On God as His Own Interpreter

It is always easy upon reflection of a talk or sermon to identify something that I wish I had said. In the case of my recent talk on scripture’s authority, though, I really regret not including some comments on William Cowper. Friend of John Newton and a famous depressive, Cowper wrote many excellent hymns. God Moves in a Mysterious Way stands as one of the finest:

God moves in a mysterious way
His wonders to perform;
He plants His footsteps in the sea
And rides upon the storm.

Deep in unfathomable mines
Of never failing skill
He treasures up His bright designs
And works His sov’reign will.

Ye fearful saints, fresh courage take;
The clouds ye so much dread
Are big with mercy and shall break
In blessings on your head.

Judge not the Lord by feeble sense,
But trust Him for His grace;
Behind a frowning providence
He hides a smiling face.

His purposes will ripen fast,
Unfolding every hour;
The bud may have a bitter taste,
But sweet will be the flow’r.

Blind unbelief is sure to err
And scan His work in vain;
God is His own interpreter,
And He will make it plain.

The hymn concludes with the comforting assertion that the confusion of the world finds God as its final interpreter. Because God is sovereign the troubling aspects of his providence are reflections of his will, and we must trust him in his infinite wisdom to interpret his providential actions. Cowper recognized that just as God, through Christ, is the ultimate interpreter of scripture, God, through Christ, is the ultimate interpreter of the events unfolding in creation. Creation as the general self-revelation of God has Christ as its firstborn, creator, and sustainer. It is through and to Christ that all things in creation are being reconciled (Colossians 1:15-20).

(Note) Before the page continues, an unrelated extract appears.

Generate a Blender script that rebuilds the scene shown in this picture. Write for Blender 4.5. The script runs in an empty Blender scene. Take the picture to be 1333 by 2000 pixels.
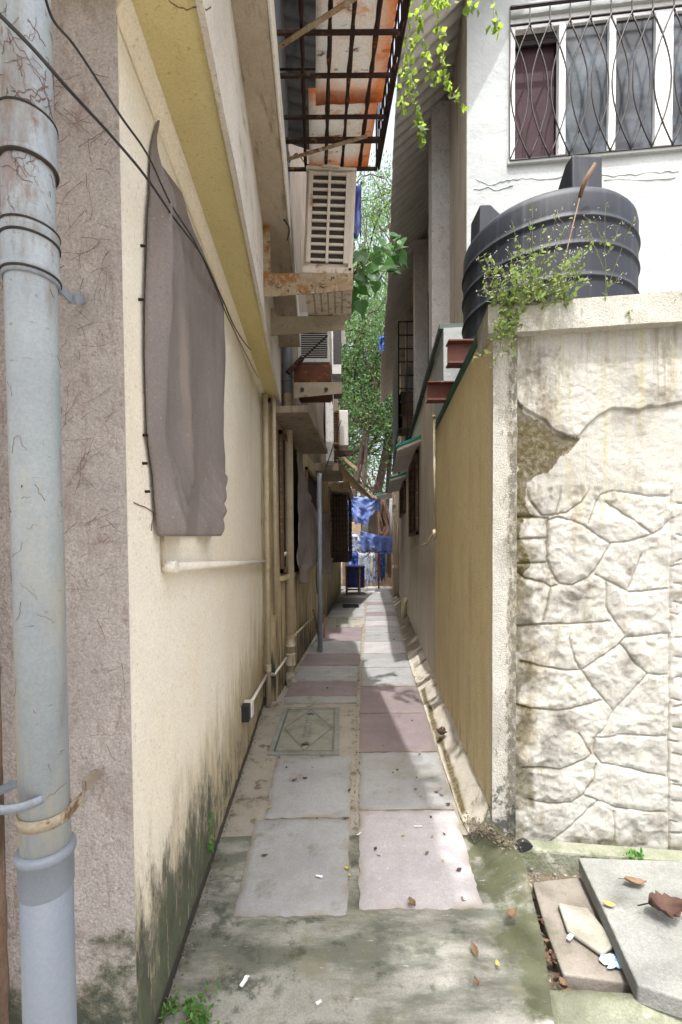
import bpy, bmesh, math, random
import numpy as np
from mathutils import Vector, Matrix, noise as mnoise
random.seed(7); rng = np.random.default_rng(7)
SC = bpy.context.scene; COL = SC.collection
rad = math.radians

# ------------------------------------------------------------------ camera
F = 880.0; PITCH = rad(1.6); ROLL = rad(-0.4); HOR = 1065.0
PPY = HOR + F*math.tan(PITCH)
CAMR = Matrix.Rotation(math.pi/2-PITCH, 3, 'X') @ Matrix.Rotation(ROLL, 3, 'Z')
CAMP = Vector((0, 0, 1.6))
cd = bpy.data.cameras.new('camera'); cam = bpy.data.objects.new('camera', cd); COL.objects.link(cam)
cam.matrix_world = Matrix.Translation(CAMP) @ CAMR.to_4x4()
cd.sensor_fit = 'VERTICAL'; cd.sensor_height = 36.0; cd.lens = F/2000.0*36.0
cd.shift_y = (PPY-1000.0)/2000.0; cd.clip_start = 0.05; cd.clip_end = 600
SC.camera = cam
# ------------------------------------------------------------------ sky, sun, exposure
SUN_EL = rad(70); SUN_AZ = rad(184)     # azimuth of the sun seen from the scene: clockwise from +Y
w = bpy.data.worlds.new("World"); SC.world = w; w.use_nodes = True
nt = w.node_tree; nt.nodes.clear()
wo = nt.nodes.new('ShaderNodeOutputWorld'); bg = nt.nodes.new('ShaderNodeBackground'); sk = nt.nodes.new('ShaderNodeTexSky')
sk.sky_type = 'NISHITA'; sk.sun_disc = False; sk.sun_elevation = SUN_EL; sk.sun_rotation = SUN_AZ
sk.dust_density = 8.0; sk.air_density = 1.0; sk.ozone_density = 0.3
bg.inputs['Strength'].default_value = 0.15
hs = nt.nodes.new('ShaderNodeHueSaturation'); hs.inputs['Saturation'].default_value = .5; hs.inputs['Value'].default_value = 1.2; nt.links.new(sk.outputs[0], hs.inputs['Color']); nt.links.new(hs.outputs[0], bg.inputs[0]); nt.links.new(bg.outputs[0], wo.inputs[0])
sl = bpy.data.lights.new('sun', 'SUN'); sl.energy = 2.0; sl.angle = rad(0.6); sl.color = (1.0, 0.975, 0.94)
so = bpy.data.objects.new('sun', sl); COL.objects.link(so)
sdir = Vector((math.sin(SUN_AZ)*math.cos(SUN_EL), math.cos(SUN_AZ)*math.cos(SUN_EL), math.sin(SUN_EL)))
so.rotation_euler = sdir.to_track_quat('Z', 'Y').to_euler(); so.location = (0, -5, 20)
vs = SC.view_settings; vs.view_transform = 'Standard'; vs.look = 'None'; vs.exposure = 1.5; vs.gamma = 1.0; vs.use_curve_mapping = False
SC.cycles.max_bounces = 10; SC.cycles.diffuse_bounces = 7; SC.cycles.sample_clamp_indirect = 6

# ------------------------------------------------------------------ surveying helpers: where a sight line meets a real plane
def ray(x, y): return CAMR @ Vector(((x-666.5)/F, -(y-PPY)/F, -1.0))
def G(x, y, z=0.0):
    d = ray(x, y); return CAMP + d*((z-CAMP.z)/d.z)
def AT(x, y, Y):
    d = ray(x, y); return CAMP + d*(Y/d.y)
def PL(x, y, pl):                      # side plane X = p + k*Y
    d = ray(x, y); return CAMP + d*(pl[0]/(d.x-pl[1]*d.y))
def FL(x, y, pl):                      # facing plane Y = p + k*X
    d = ray(x, y); return CAMP + d*(pl[0]/(d.y-pl[1]*d.x))
def off(pl, d): return (pl[0]+d, pl[1])
L1 = (-.54, -.055); L2 = (-.985, .0639); R = (.615, .082); RH = (.86, .082)
FW = (2.5, -.13)                       # face of the stone clad wall
def X(pl, y): return pl[0]+pl[1]*y

# ------------------------------------------------------------------ object helpers
def tag(o, label=None, cat=None, group=None, kind=None):
    if label: o['label'] = label
    if cat: o['category'] = cat
    if group: o['group'] = group
    if kind: o['kind'] = kind
    return o
def thing(name, loc, label, cat, group=None):
    o = bpy.data.objects.new(name, None); COL.objects.link(o); o.location = loc; o.empty_display_size = .1
    return tag(o, label, cat, group)
def ROOT(o, base):
    """origin of a one-mesh thing goes to its base"""
    b = Vector(base); o.data.transform(Matrix.Translation(-b)); o.location = b; return o
class MB:
    def __init__(s): s.v = []; s.f = []; s.mi = []; s.sm = []; s.m = 0
    def add(s, vs, fs, smooth=False):
        n = len(s.v); s.v += [tuple(v) for v in vs]
        for f in fs: s.f.append(tuple(i+n for i in f)); s.mi.append(s.m); s.sm.append(smooth)
        return s
    def box(s, lo, hi, M=None, j=0):
        x0, y0, z0 = lo; x1, y1, z1 = hi
        vs = [Vector(p) for p in ((x0,y0,z0),(x1,y0,z0),(x1,y1,z0),(x0,y1,z0),(x0,y0,z1),(x1,y0,z1),(x1,y1,z1),(x0,y1,z1))]
        if j: vs = [v+Vector((random.uniform(-j,j) for _ in range(3))) for v in vs]
        if M: vs = [M@v for v in vs]
        return s.add(vs, [(0,3,2,1),(4,5,6,7),(0,1,5,4),(1,2,6,5),(2,3,7,6),(3,0,4,7)])
    def prism(s, pts, vec):
        vec = Vector(vec); a = [Vector(p) for p in pts]; n = len(a)
        return s.add(a+[p+vec for p in a], [tuple(range(n))[::-1], tuple(range(n, 2*n))]+[(i,(i+1)%n,(i+1)%n+n,i+n) for i in range(n)])
    def quadstrip(s, A, B, smooth=False):
        n = len(A); return s.add(list(A)+list(B), [(i,i+1,i+1+n,i+n) for i in range(n-1)], smooth)
    def tube(s, pts, r, n=10, cap=True):
        P = [Vector(p) for p in pts]; R_ = r if isinstance(r, (list, tuple)) else [r]*len(P)
        vs = []; up = None
        for i, p in enumerate(P):
            t = (P[min(i+1, len(P)-1)]-P[max(i-1, 0)]).normalized()
            if up is None: up = t.orthogonal().normalized()
            else:
                up = (up-t*up.dot(t))
                up = up.normalized() if up.length > 1e-6 else t.orthogonal().normalized()
            b = t.cross(up)
            for k in range(n):
                a = 2*math.pi*k/n; vs.append(p+(up*math.cos(a)+b*math.sin(a))*R_[i])
        fs = [(i*n+k, i*n+(k+1)%n, (i+1)*n+(k+1)%n, (i+1)*n+k) for i in range(len(P)-1) for k in range(n)]
        s.add(vs, fs, True)
        if cap:
            m = len(s.v)-len(vs)
            for base in (0, (len(P)-1)*n): s.f.append(tuple(m+base+k for k in range(n))); s.mi.append(s.m); s.sm.append(False)
        return s
    def bar(s, a, b, w_, h_, up=(0,0,1)):
        a = Vector(a); b = Vector(b); t = (b-a); L = t.length; t.normalize(); up = Vector(up)
        side = t.cross(up)
        if side.length < 1e-5: side = t.orthogonal()
        side.normalize(); u = side.cross(t)
        M = Matrix((( t.x, side.x, u.x, a.x), (t.y, side.y, u.y, a.y), (t.z, side.z, u.z, a.z), (0,0,0,1)))
        return s.box((0,-w_/2,-h_/2), (L,w_/2,h_/2), M)
    def lathe(s, c, prof, n=40):
        vs = [(c[0]+r*math.cos(2*math.pi*k/n), c[1]+r*math.sin(2*math.pi*k/n), c[2]+z) for r, z in prof for k in range(n)]
        return s.add(vs, [(i*n+k, i*n+(k+1)%n, (i+1)*n+(k+1)%n, (i+1)*n+k) for i in range(len(prof)-1) for k in range(n)], True)
    def grid(s, P, smooth=True):           # P[i][j]
        h = len(P); w_ = len(P[0])
        return s.add([p for r in P for p in r], [(i*w_+j, i*w_+j+1, (i+1)*w_+j+1, (i+1)*w_+j) for i in range(h-1) for j in range(w_-1)], smooth)
    def build(s, name, mat, parent=None, bevel=0, base=None, thick=0, recalc=True):
        me = bpy.data.meshes.new(name); me.from_pydata(s.v, [], s.f)
        for m in (mat if isinstance(mat, (list, tuple)) else [mat]): me.materials.append(m)
        me.polygons.foreach_set('material_index', s.mi); me.polygons.foreach_set('use_smooth', s.sm)
        if recalc:
            b = bmesh.new(); b.from_mesh(me); bmesh.ops.recalc_face_normals(b, faces=b.faces); b.to_mesh(me); b.free()
        me.update(); o = bpy.data.objects.new(name, me); COL.objects.link(o)
        if base is not None: ROOT(o, base)
        if parent is not None:
            o.parent = parent
            o.matrix_parent_inverse = WM(parent).inverted()
        if bevel:
            m = o.modifiers.new('bevel', 'BEVEL'); m.width = bevel; m.segments = 2; m.limit_method = 'ANGLE'; m.angle_limit = rad(40)
        if thick:
            m = o.modifiers.new('solid', 'SOLIDIFY'); m.thickness = thick; m.offset = 0
        return o
def WM(o):
    m = Matrix.Translation(o.location) @ o.rotation_euler.to_matrix().to_4x4()
    return WM(o.parent) @ o.matrix_parent_inverse @ m if o.parent else m
def fbm(x, y, z=0, s=1.0, o=3):
    return mnoise.fractal(Vector((x*s, y*s, z*s)), 1.0, 2.0, o)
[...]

The definitive, interpretive grid upon creation’s circumstances and history is movement towards fulfillment in Christ. We can not see all the ways in which this is happening (“judge not the Lord by feeble sense”) or may rage against God for meaning (“and scan His work in vain”), but meaning is ultimately provided in creation by Christ, with Jesus himself being the telos. God is his own interpreter of creation, just as he is of his word, by and through the person of Christ. We may not always understand why what happens does, but we can trust God because he acted through and for Jesus.